Recent advances in semi-analytical scattering models for NDT simulation

For several years, CEA-LIST and partners have been developing ultrasonic simulation tools with the aim of modelling non-destructive evaluation. The existing ultrasonic modules allow us to simulate fully real ultrasonic inspection scenarios in a range of applications which requires the computation of the propagated beam, as well as its interaction with flaws. To fulfil requirements of an intensive use (for parametric studies), the choice has been made to adopt mainly analytical approximate or exact methods to model the scattering of ultrasound by flaws. The applied analytical theories (Kirchhoff and Born approximations, GTD, SOV...) were already described in previous GDR communication.
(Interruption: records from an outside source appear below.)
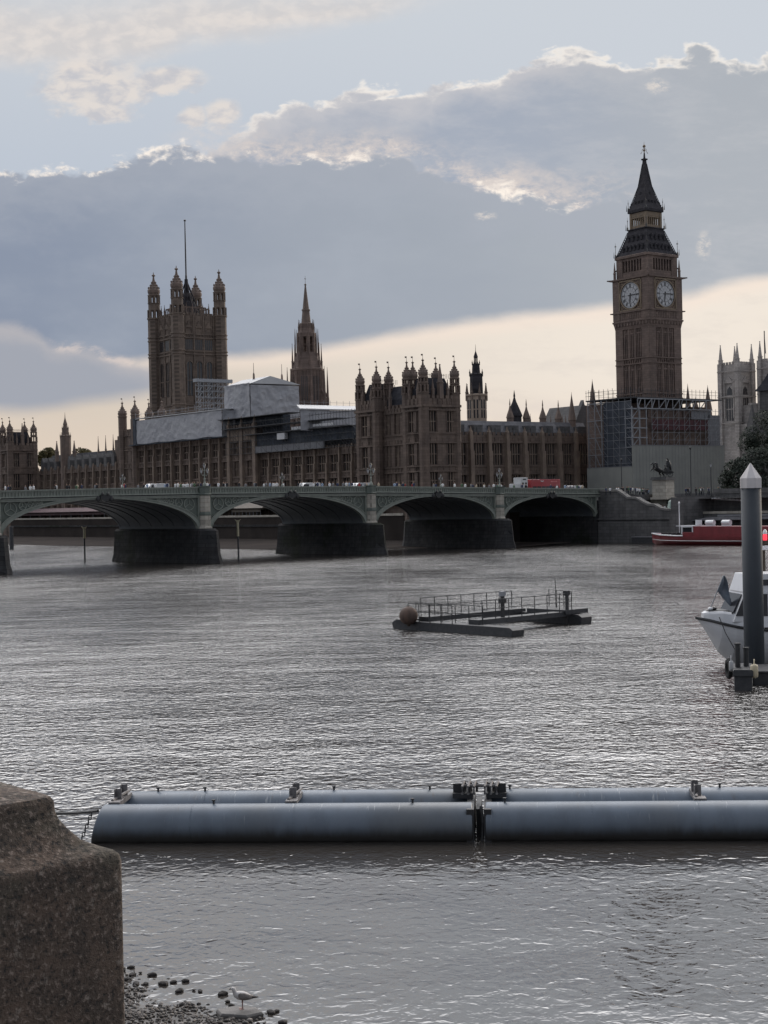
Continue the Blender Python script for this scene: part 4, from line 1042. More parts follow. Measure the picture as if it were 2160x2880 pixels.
# ================================================================ BRIDGE
br = empty('arched_bridge', PA, PH + pi, 'pale green iron arch bridge on stone piers crossing the river', 'bridge')
def ell(s0, s1, zs, zc, n):             # half-ellipse arch curve
    c, a = (s0 + s1) / 2, (s1 - s0) / 2
    return [(c - a * cos(pi * j / n), zs + (zc - zs) * sin(pi * j / n)) for j in range(n + 1)]
ZS = 5.8
SPANS = list(zip(PIERS, PIERS[1:]))
CROWN = [10.38, 10.86, 11.30, 11.44, 11.35]
YB = -26.0
def strip(mb, lo, hi, y0, y1):
    for (a, b), (c_, d_) in zip(zip(lo, lo[1:]), zip(hi, hi[1:])):
        q = [(a[0], y, a[1]) for y in (y0, y1)] + [(b[0], y, b[1]) for y in (y0, y1)] + [(d_[0], y, d_[1]) for y in (y0, y1)] + [(c_[0], y, c_[1]) for y in (y0, y1)]
        mb.add(q, [(0, 2, 4, 6), (1, 7, 5, 3), (0, 1, 3, 2), (6, 4, 5, 7), (0, 6, 7, 1), (2, 3, 5, 4)])
def rail(mb, dz0, dz1, y0, y1, sa=-3.0, sb=184.0, n=60):
    ss = [sa + (sb - sa) * i / n for i in range(n + 1)]
    strip(mb, [(s, ztop(s) + dz0) for s in ss], [(s, ztop(s) + dz1) for s in ss], y0, y1)
for si, ((a, b), zc) in enumerate(zip(SPANS, CROWN)):
    s0, s1 = a + 1.45, b - 1.45
    if si == 0: s0 = a + .6
    n = 28; so = ell(s0, s1, ZS, zc, n)
    cmid = (s0 + s1) / 2; half = (s1 - s0) / 2
    ou = [(s + (s - cmid) / half * .55 * (abs(s - cmid) / half) ** 2, z + .42 + .35 * (1 - (z - ZS) / (zc - ZS))) for s, z in so]
    m = MB(); strip(m, so, ou, -.55, .12)
    edge = [(s, z - .0) for s, z in ou]; strip(m, [(s, z - .12) for s, z in ou], [(s, z + .03) for s, z in ou], .12, .24)
    strip(m, [(s, z) for s, z in so], [(s, z + .1) for s, z in so], .12, .22)
    m.build('arch_rib', M['green'], br)
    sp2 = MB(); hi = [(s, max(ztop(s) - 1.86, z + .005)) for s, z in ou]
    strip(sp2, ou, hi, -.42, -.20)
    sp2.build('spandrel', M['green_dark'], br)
    for sgn in (-1, 1):   # tracery rings in the spandrel, shrinking towards the crown
        tr = MB(); x = half - .55
        zb = ztop(cmid + sgn * x) - 1.86
        tr.box(cmid + sgn * (half + .28) - .16, cmid + sgn * (half + .28) + .16, -.20, .1, ZS + .8, zb)
        r = 1.05
        while r > .16:
            u = x - r
            if u < 1: break
            za = ZS + (zc - ZS) * math.sqrt(max(0, 1 - (u / half) ** 2)) + .62
            zt_ = ztop(cmid + sgn * u) - 1.86
            r2 = min(r, (zt_ - za) / 2 * .9)
            if r2 < .14: break
            cz = zt_ - r2 - .06; cs = cmid + sgn * u
            for j in range(14):
                p0, p1 = 2 * pi * j / 14, 2 * pi * (j + 1) / 14
                tr.tube((cs + r2 * cos(p0), -.12, cz + r2 * sin(p0)), (cs + r2 * cos(p1), -.12, cz + r2 * sin(p1)), .09, 4)
            for j in range(3):
                p0 = pi / 2 + 2 * pi * j / 3; tr.tube((cs, -.12, cz), (cs + r2 * cos(p0), -.12, cz + r2 * sin(p0)), .06, 4)
            x = u - r2 - .05; r = r2 * .98
        tr.build('tracery', M['green'], br)
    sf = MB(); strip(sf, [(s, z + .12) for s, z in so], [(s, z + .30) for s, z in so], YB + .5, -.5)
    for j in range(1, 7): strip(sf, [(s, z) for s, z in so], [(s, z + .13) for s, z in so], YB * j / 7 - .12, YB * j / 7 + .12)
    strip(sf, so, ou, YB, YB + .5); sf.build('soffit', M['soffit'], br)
    cr = MB(); cs = cmid; zt_ = ztop(cs)   # cast shield and supporters at the crown
    cr.slab([(cs - .9, .25, zt_ - 1.1), (cs + .9, .25, zt_ - 1.1), (cs + .85, .25, zt_ - 1.7), (cs + .3, .25, zt_ - 2.15), (cs, .25, zt_ - 2.3), (cs - .3, .25, zt_ - 2.15), (cs - .85, .25, zt_ - 1.7)], (0, .3, 0))
    for sgn in (-1, 1): cr.ball((cs + sgn * 1.25, .35, zt_ - 1.75), .42, .2, .5); cr.ball((cs + sgn * .5, .5, zt_ - 1.0), .3, .2, .3)
    cr.build('crest_shield', M['bronze'], br)
m = MB(); rail(m, -.2, 0, -.32, .16); rail(m, -1.24, -1.02, -.3, .14); rail(m, -1.04, -.18, -.2, -.1)
s = -2.5
while s < 184:                       # pierced trefoil panels
    zt_ = ztop(s); m.box(s - .06, s + .06, -.1, .06, zt_ - 1.04, zt_ - .18)
    m.box(s + .1, s + .46, -.1, .02, zt_ - .42, zt_ - .2); s += .56
m.build('parapet', M['green'], br)
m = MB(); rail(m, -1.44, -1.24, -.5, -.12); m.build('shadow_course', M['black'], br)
m = MB(); rail(m, -1.86, -1.44, -.4, .22); rail(m, -1.55, -1.45, .22, .36); m.build('fascia', M['green'], br)
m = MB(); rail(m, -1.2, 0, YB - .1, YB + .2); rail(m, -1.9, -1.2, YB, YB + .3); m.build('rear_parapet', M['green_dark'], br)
m = MB(); rail(m, -1.9, -1.36, YB + .3, -.42); m.build('deck', M['road'], br)
m = MB(); rail(m, -1.37, -.88, -4.2, -.5); m.build('footway', M['ground'], br); m = MB(); rail(m, -1.37, -1.22, YB + .5, YB + 4.2); m.build('footway', M['ground'], br)
m = MB(); m.box(-6, .55, YB - 2, -.6, -2, 9.3); m.build('abutment', M['wet_granite'], br)
for i, s in enumerate(PIERS):
    if i == 0: continue
    m = MB()
    def plan(hw, nose, z): return [(s - hw, YB - 1, z), (s - hw, 1.0, z), (s - hw * .55, 1 + nose * .65, z), (s, 1 + nose, z), (s + hw * .55, 1 + nose * .65, z), (s + hw, 1.0, z), (s + hw, YB - 1, z), (s, YB - 1 - nose, z)]
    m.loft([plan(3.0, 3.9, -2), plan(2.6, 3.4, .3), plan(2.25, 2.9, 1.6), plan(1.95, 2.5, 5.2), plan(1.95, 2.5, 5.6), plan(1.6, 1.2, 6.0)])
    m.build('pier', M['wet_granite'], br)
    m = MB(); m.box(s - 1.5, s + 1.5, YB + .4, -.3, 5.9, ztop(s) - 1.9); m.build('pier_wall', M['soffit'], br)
    zt_ = ztop(s); m = MB()
    def half_oct(r, z): return [(s - r, -.3, z), (s - r, .35, z), (s - r * .5, .35 + r * .62, z), (s + r * .5, .35 + r * .62, z), (s + r, .35, z), (s + r, -.3, z)]
    m.loft([half_oct(1.3, 5.7), half_oct(1.3, 6.2), half_oct(1.06, 6.4), half_oct(1.06, 8.3)])
    m.loft([half_oct(1.0, 8.9), half_oct(1.0, zt_ - 1.5)])
    m.build('pilaster', M['granite'], br)
    m = MB(); m.loft([half_oct(1.12, 8.3), half_oct(1.12, 8.55), half_oct(1.0, 8.9)]); m.loft([half_oct(1.15, zt_ - 1.5), half_oct(1.3, zt_ - 1.3), half_oct(1.12, zt_ - 1.15), half_oct(1.12, zt_ - .1), half_oct(1.25, zt_), half_oct(1.25, zt_ + .14)]); m.build('pilaster_cap', M['green_dark'], br)

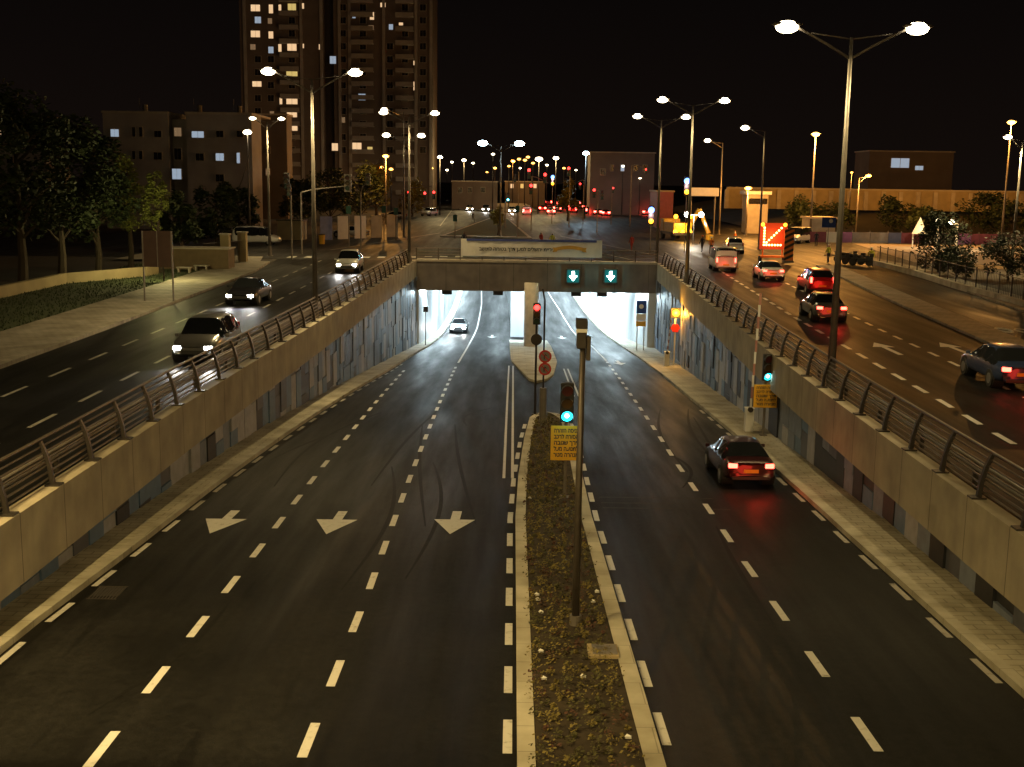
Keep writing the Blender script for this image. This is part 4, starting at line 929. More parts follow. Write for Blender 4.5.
lamp('POINT', 'orange_glow', (0, -1.2, 2.4), 160, (1, .25, .03), t, shadow_soft_size=.5)
X, Y = P(788, 265); t = empty('chevron_panel', (X, Y, 0), label='tall narrow panel with orange and black slanted stripes', cat='road sign')
b = MB(); b.box((0, .04, 1.75), (.85, .04, 2.9), 0); 
for i in range(6):
    zz = .35 + i * .5; b.add([(-.42, .01, zz), (.42, .01, zz + .42), (.42, .01, min(3.18, zz + .67)), (-.42, .01, zz + .25)], [(0, 1, 2, 3)], 1)
b.build('striped_panel', ['orangep', 'black'], t); MB().box((0, .1, .3), (.9, .6, .2)).box((0, .1, 1.2), (.08, .06, 1.8)).build('stand', 'galv', t)
for u, v, lb in ((718, 266, 'small white reflective road cone nearest the railing'), (736, 268, 'small white reflective road cone near the white car'), (735, 236, 'white topped road cone by the kiosk')):
    X, Y = P(u, v); t = empty('traffic_cone', (X, Y, 0), label=lb, cat='traffic cone', group='cones at the road works')
    MB().tube([(0, 0, .03), (0, 0, .75)], [.2, .04], 12).build('cone', 'orangep', t); MB().tube([(0, 0, .35), (0, 0, .6)], [.128, .082], 12).build('reflective_band', 'white', t); MB().box((0, 0, .02), (.42, .42, .04)).build('base', 'black', t)

# ------------------------------------------------------------------ people
def person(x, y, rz, top, label, legs='jeans', hat=None, stride=.12, arm=.15, z=0, h=1.72):
    k = h / 1.72
    J = {'pel': (0, 0, .93), 'bel': (0, .01, 1.08), 'che': (0, .0, 1.30), 'nec': (0, .01, 1.47), 'hd0': (0, .0, 1.56), 'hd1': (0, .0, 1.66)}
    rad = {'pel': .15, 'bel': .13, 'che': .155, 'nec': .055, 'hd0': .085, 'hd1': .095}
    E = [('pel', 'bel'), ('bel', 'che'), ('che', 'nec'), ('nec', 'hd0'), ('hd0', 'hd1')]
    for s, n_ in ((-1, 'l'), (1, 'r')):
        J[n_ + 'h'] = (s * .10, 0, .88); J[n_ + 'k'] = (s * .11, s * stride * .6 + .03, .49); J[n_ + 'a'] = (s * .12, s * stride, .09); J[n_ + 't'] = (s * .13, s * stride + .17, .04)
        rad.update({n_ + 'h': .1, n_ + 'k': .062, n_ + 'a': .045, n_ + 't': .04}); E += [('pel', n_ + 'h'), (n_ + 'h', n_ + 'k'), (n_ + 'k', n_ + 'a'), (n_ + 'a', n_ + 't')]
        J[n_ + 's'] = (s * .19, 0, 1.40); J[n_ + 'e'] = (s * (.22 + arm * .4), -.02, 1.13); J[n_ + 'w'] = (s * (.20 + arm * .3), s * -.08 + .1, .90); J[n_ + 'f'] = (s * (.19 + arm * .3), s * -.08 + .14, .80)
        rad.update({n_ + 's': .065, n_ + 'e': .045, n_ + 'w': .033, n_ + 'f': .036}); E += [('che', n_ + 's'), (n_ + 's', n_ + 'e'), (n_ + 'e', n_ + 'w'), (n_ + 'w', n_ + 'f')]
    ks = list(J); me = bpy.data.meshes.new('sk'); me.from_pydata([tuple(c * k for c in J[q]) for q in ks], [(ks.index(a), ks.index(b_)) for a, b_ in E], [])
    o = bpy.data.objects.new('sk', me); col.objects.link(o); md = o.modifiers.new('s', 'SKIN')
    for i, q in enumerate(ks):
        me.skin_vertices[0].data[i].radius = (rad[q] * k, rad[q] * k * (.75 if q in ('pel', 'bel', 'che') else 1)); me.skin_vertices[0].data[i].use_root = (q == 'pel')
    sb_ = o.modifiers.new('d', 'SUBSURF'); sb_.levels = 1; sb_.render_levels = 1
    dg = bpy.context.evaluated_depsgraph_get(); dg.update(); m2 = bpy.data.meshes.new_from_object(o.evaluated_get(dg)); bpy.data.objects.remove(o)
    m2.materials.clear()
    for q in (legs, top, 'skin', 'hair', 'black'): m2.materials.append(M[q])
    for p in m2.polygons:
        c = p.center / k; p.use_smooth = True
        p.material_index = 4 if c.z < .09 else 0 if c.z < .93 and abs(c.x) < .2 else 2 if c.z < .87 else 1 if c.z < 1.47 else (3 if (c.z > 1.66 or c.y < -.03) else 2)
    o = bpy.data.objects.new('person', m2); col.objects.link(o); o.location = (x, y, z); o.rotation_euler = (0, 0, rz)
    tag(o, label=label, cat='person', group='people'); 
    if hat: 
        hh = MB().ell((0, 0, 1.68 * k), (.12, .13, .1), n=12, m=6).build('helmet', hat, o, smooth=True)
    return o
PP = [(541, 248, 'redcloth', 'jeans', 'person in dark red top walking behind the banner', .2), (552, 249, 'hiviz', 'cloth', 'person in yellow top walking behind the banner', .1), (631.5, 251, 'redcloth', 'redcloth', 'person all in red at the right end of the bridge', .15),
      (464, 248, 'cloth', 'jeans', 'person in navy clothes at the left end of the banner', .15), (473, 222, 'cloth', 'cloth', 'person in dark clothes crossing beyond the bridge', .2), (816, 246, 'cloth', 'cloth', 'person in dark clothes near the small kiosk', .1)]
for u, v, tp, lg, lb, st in PP:
    X, Y = P(u, v); person(X, Y, random.uniform(-1, 1), tp, lb, lg, stride=st)
X, Y = P(828, 263); person(X, Y, .4, 'hiviz', 'person in yellow vest standing left of the motorcycles', 'cloth', hat='white')
X, Y = P(870.5, 267); person(X, Y, -.6, 'hiviz', 'person in yellow vest standing right of the motorcycles', 'cloth', hat='white')
X, Y = P(702, 252); person(X, Y, .6, 'cloth', 'worker in dark jacket standing beneath the yellow boom', 'cloth', hat='orangep')
X, Y = P(711, 254); person(X, Y, -.6, 'orangep', 'worker in orange jacket standing right of the boom', 'cloth', hat='white')
def motorcycle(x, y, rz, label):
    t = empty('motorcycle', (x, y, .12), rz, label=label, cat='motorcycle', group='parked motorcycles')
    for yy in (-.68, .72):
        w_ = MB().tube([(.0 + .3 * math.cos(a) * 0, yy + .27 * math.cos(a), .32 + .27 * math.sin(a)) for a in np.linspace(0, 6.28, 17)], .06, 8).build('wheel', 'rubber', t)
        MB().tube([(-.05, yy, .32), (.05, yy, .32)], .25, 12).build('rim', 'darksteel', w_)
    MB().tube([(0, .72, .32), (0, .45, .95)], .035, 8).tube([(0, -.68, .32), (0, -.1, .45), (0, .35, .85)], .05, 8).box((0, 0, .48), (.4, .7, .42)).box((0, .5, .78), (.42, .3, .5)).box((.22, -.6, .6), (.2, .5, .34)).box((-.22, -.6, .6), (.2, .5, .34)).build('frame', 'black', t, bevel=.05)
    MB().ell((0, .18, .82), (.15, .3, .14)).build('tank', 'black', t, smooth=True); MB().ell((0, -.35, .8), (.14, .42, .08)).build('seat', 'black', t, smooth=True)
    MB().tube([(-.36, .38, 1.08), (0, .46, 1.0), (.36, .38, 1.08)], .018, 6).build('handlebar', 'chrome', t); MB().ell((0, .56, .9), (.1, .08, .1)).build('headlight', 'head_off', t); MB().box((0, -.85, .95), (.4, .35, .3)).build('top_box', 'black', t, bevel=.04)
for u, v, rz, lb in ((845, 264, 1.2, 'dark motorcycle parked left of the other two'), (853, 266, 1.0, 'dark motorcycle parked in the middle of three'), (861, 267, 1.3, 'dark motorcycle parked next to the right hand person')):
    X, Y = P(u, v); motorcycle(X, Y, rz, lb)

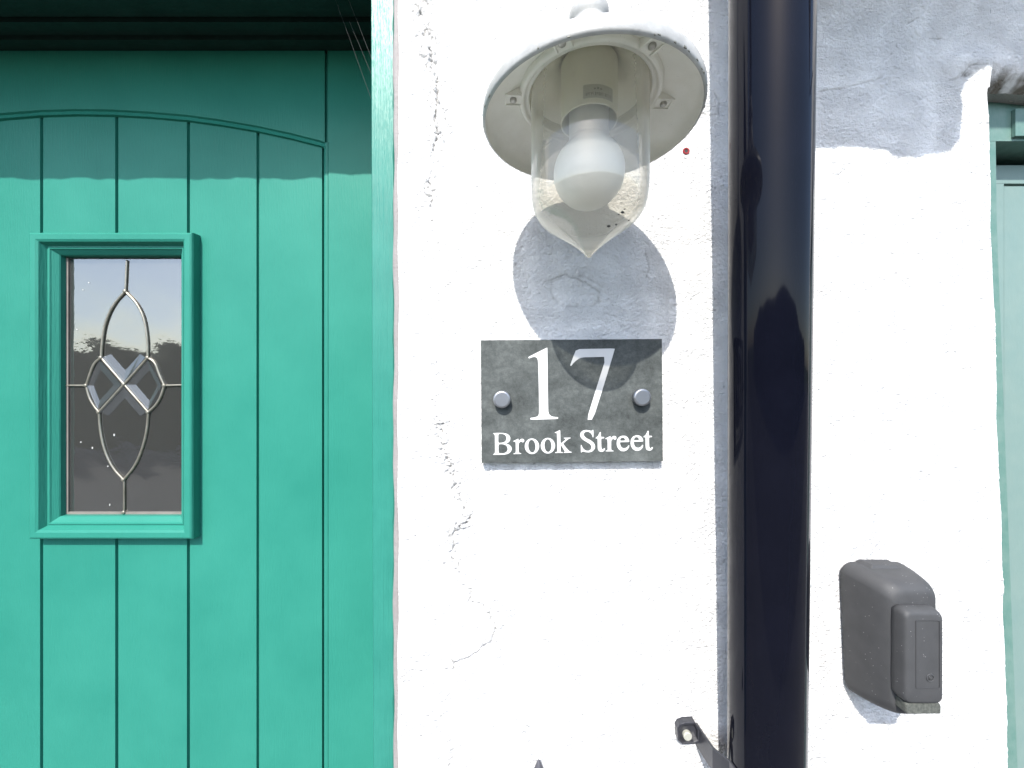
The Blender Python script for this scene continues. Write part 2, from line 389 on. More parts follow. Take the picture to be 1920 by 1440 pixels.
def skirt(X, Y, Z, gr, depth):
    """strip going back from a boundary line"""
    ds = np.array([0.0, 0.002, 0.006, 0.012, 0.03, depth]); n = len(X)
    Yy = Y[None, :] + ds[:, None]; grid(np.repeat(X[None], 6, 0), np.repeat(Z[None], 6, 0), Yy, np.repeat(gr[None], 6, 0))
fine = np.arange(-0.435, 0.4351, 0.0011)
zr = np.concatenate([np.linspace(-1.5, -0.45, 30), fine, np.linspace(0.45, 1.3, 24)])
u = np.linspace(0, 1, 610)
ZZ = np.repeat(zr[:, None], len(u), 1); xl = XL(zr); xr = XR(zr)
XX = xl[:, None] + (xr - xl)[:, None] * u[None, :]
H, gr = wall_h(XX, ZZ)
dl = XX - xl[:, None]; dr = xr[:, None] - XX; open_r = (ZZ < ZRIGHT)
Y = -H
RB = 0.005
tt = np.clip(1 - dl / RB, 0, 1); Y += np.where(ZZ < ZLEFT, RB * (1 - np.sqrt(1 - 0.98 * tt ** 2)), 0)
tt = np.clip(1 - dr / 0.004, 0, 1); Y += np.where(open_r, 0.004 * (1 - np.sqrt(1 - 0.98 * tt ** 2)), 0)
grid(XX, ZZ, Y, gr)
skirt(XX[:, 0], Y[:, 0], ZZ[:, 0], gr[:, 0], 0.26)
mk = zr < ZRIGHT + 0.003
skirt(XX[mk, -1], Y[mk, -1], ZZ[mk, -1], gr[mk, -1], 0.26)
# over the turquoise door
xb = np.concatenate([np.linspace(0, 0.12, 90), np.linspace(0.13, 0.9, 12)])
wv = np.linspace(0, 1, 90) ** 1.5
X2 = np.repeat(xb[None], 90, 0); zb = ZRIGHT + 0.002 * np.sin(xb * 60)
Z2 = zb[None] + (1.3 - zb)[None] * wv[:, None]; X2 = X2 + XR(Z2)
H2, g2 = wall_h(X2, Z2)
e2 = Z2 - zb[None]; Y2 = -H2 + np.where(e2 < 0.02, 0.012 * (1 - e2 / 0.02) ** 2, 0) + 0.0015 * np.exp(-(e2 / 0.02) ** 2) * fbm(X2, Z2, 120, 3, 5)
Y2 += 0.006 * np.exp(-((X2 - XR(Z2)) / 0.01) ** 2) * np.exp(-((e2 - 0.015) / 0.008) ** 2)
g2 = np.clip(g2 + np.clip(1.35 - e2 / 0.021, 0, 1) * np.clip(0.75 + 1.3 * fbm(X2, Z2, 90, 4, 6), 0.3, 1), 0, 0.95)
grid(X2, Z2, Y2, g2); skirt(X2[0], Y2[0], Z2[0], g2[0] * 0 + 0.6, 0.2)
# over the green door
xc = np.linspace(-0.99, 0, 420)
wv = np.linspace(0, 1, 20) ** 1.5
zc = ZLEFT + 0.0013 * np.sin(xc * 47) + 0.0009 * np.sin(xc * 118 + 1) + 0.0016 * fbm(xc, xc * 0, 90, 3, 8)
Z3 = zc[None] + (1.3 - zc)[None] * wv[:, None]; X3 = np.repeat(xc[None], 20, 0) + XL(Z3)
H3, g3 = wall_h(X3, Z3); grid(X3, Z3, -H3 * 0.4, g3)
ds = np.array([0, 0.008, 0.016]); grid(np.repeat(X3[0][None], 3, 0), np.repeat(Z3[0][None], 3, 0), (-H3[0] * 0.4)[None] + ds[:, None], np.zeros((3, 420)))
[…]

Over the years, this semi-analytical approach has been enriched by adaptations and improvements of the existing models or by new models, in order to extend the applicability of the simulation tools. This paper is devoted to the following recent advances performed in the framework of this approach: The SOV method based on the exact analytical model for the scattering from a cylindrical cavity has been extended in 3D to account for field variations along the cylinder. This new 3D model leads to an improvement in simulation of small side-drilled holes. Concerning the geometrical theories of diffraction (GTD), subroutines for calculation of the 2D wedge diffraction coefficients (for bulk or Rayleigh incident waves) have been developed by the Waves and Fields Group and uniform corrections (UAT and UTD) are under investigation. Modelling of the contribution of the head wave and creeping wave to the echoes arising from a wedge. Numerous experimental validations of the developed models are provided. New possibilities offered by these new developments are emphasized.